I come from a South Indian Brahmin family (this will become important in a bit) and while growing up in India have been a witness to the annual ceremonies to honor a dead grandparent. The ceremony is held on the death anniversary and basically involves an elaborate lunch served to a bunch of priests. As the years went on, with pressure from the younger generation, the lunch became simpler and we started to spend more money either as donations to charities or actually paying to feed the less deserving.
Back to that elaborate lunch. The rules governing the food are extremely stringent and super old and has led me to believe that it predates the “Columbian Exchange” mentioned in the OP. There are no green chillies, tomatoes, onions, potatoes etc.
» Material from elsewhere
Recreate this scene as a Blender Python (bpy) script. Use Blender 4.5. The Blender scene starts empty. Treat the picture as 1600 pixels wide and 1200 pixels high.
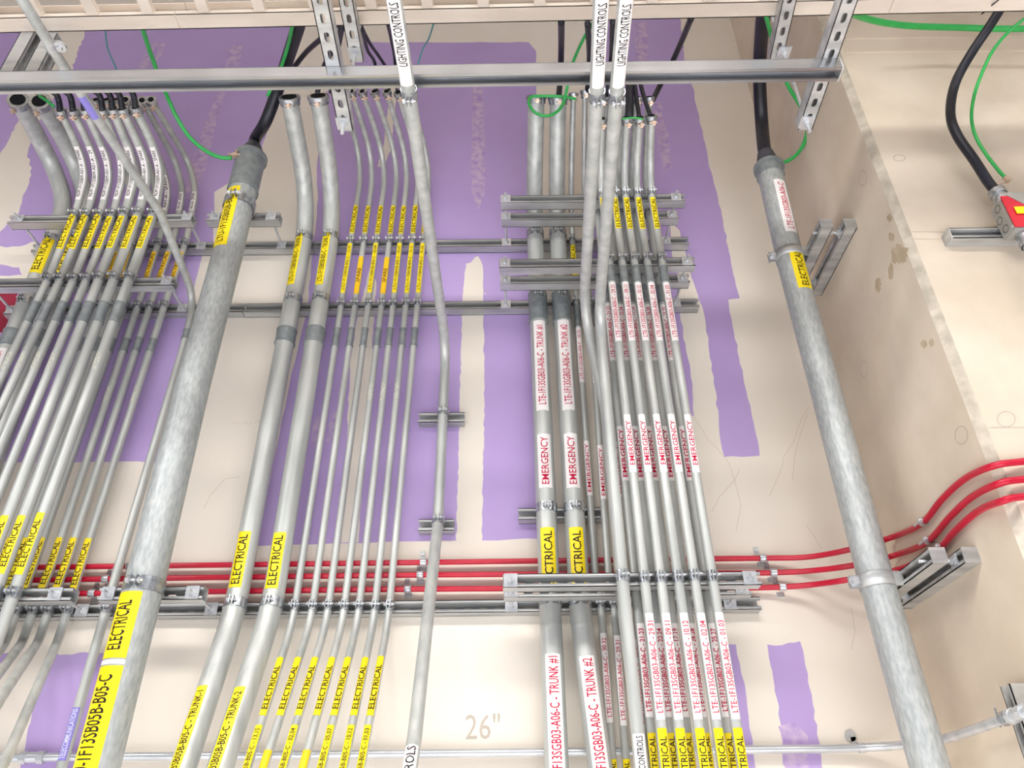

The only heat is from black pepper and the vegetables are indigenous (as far as I can make out). Unripe plantains, various type of yams and root vegetables, turnips and gourds, coconut etc. Many of these vegetables were very hard to find when we lived in the north of the country. Other spices that were used were sesame seeds, cardamom, long pepper.
The food was simply amazing! It burst with fresh flavor and was very healthy if you did not pile on the rice.
Got my long peppercorns in today from Spice House. Place of origin: Cambodia.
These are interesting. They are described on the pouch as “Earthy and hot like black pepper, but more complex with hints of ginger, nutmeg, and cinnamon.”
Each peppercorn is about two inches in length, with a pinecone-like texture. The smell is earthy and spicy. To me, it’s like a mix of that sort of musty earthiness you get with turmeric, with accents of perhaps cardamom, maybe some cinnamon.
I cut off a black peppercorn sized piece and tasted: first three seconds, I’m getting nothing but maybe cloves, nutmeg, tempered with some earthiness and then, BAMMMM, just a blast of black pepper type of heat. Pungent, strong, peppery. This is seriously strong for black pepper. That pepperiness just lingers.
Interesting. How to you expect to use it? Grind-up a chunk? Toss it in whole? Or cut-off a piece and throw that in? The latter two I would expect you fish it out of whatever sauce you are making before serving, like a bay leaf.
Other “peppers” to try(only some are *Piper *species), if you could get hold of them, include cubebs, grains of paradise, alligator pepper, Ashanti pepper and grains of Selim. The first two should be in any decent spice shop, the other three one’d likely have to get from West African food specialists or online.
Cubebs and grains of paradise show up quite a bit in medieval recipes, so were well-known in the West at one time. Part of West Africa was known as the Pepper Coast or Grain Coast for its spices (it’s to the South of Negroland).
The only way I ever used P. longum was toasted and ground up in blends like berbere, garam masala, or bumbu. It’s a cluster of tiny berries, like pulykamell observed, like a pinecone. Or a very tightly packed catalpa.
The closest thing to what you describe I’ve found in America must be the Udupi restaurants. I’ve been to Udupi Palace in Maryland and Woodlands in Chicago. I enjoyed magnificent dosa thalis there. The strangest thing to my taste was a side of spice powder, a large proportion of which was toasted and ground tuvar dal. Miḷaku poḍi, I think it was called, literally ‘pepper powder’.
I expect to grind it up, but it would work as a whole spice, too. Basically, I’ll use it in the same places I would use black peppercorns. I suspect it would be good in something like a Keralan dry pork curry, something like this recipe, which is rather black pepper forward (at least the versions I’ve had here from Keralan families have been very black peppery.) Or, if I want to be more pure about tasting the long pepper, I may try it a la something like an Italian peposo. or possibly even a stir fry with oyster sauce, garlic, ginger, and beef. I’ll probably start by halving the usual amounts used, because this pepper seems to be a good deal more pungent than most black peppers (though I got some Lampong black peppercorns in with my shipment today, and those are probably close in heat level to the long peppercorns, too. My next shipment has Kampot black peppercorns coming in, so I’m excited to try all these varieties of Piper nigrum and Piper longum [in the case of the long pepper] besides the Tellicherry I usually buy.)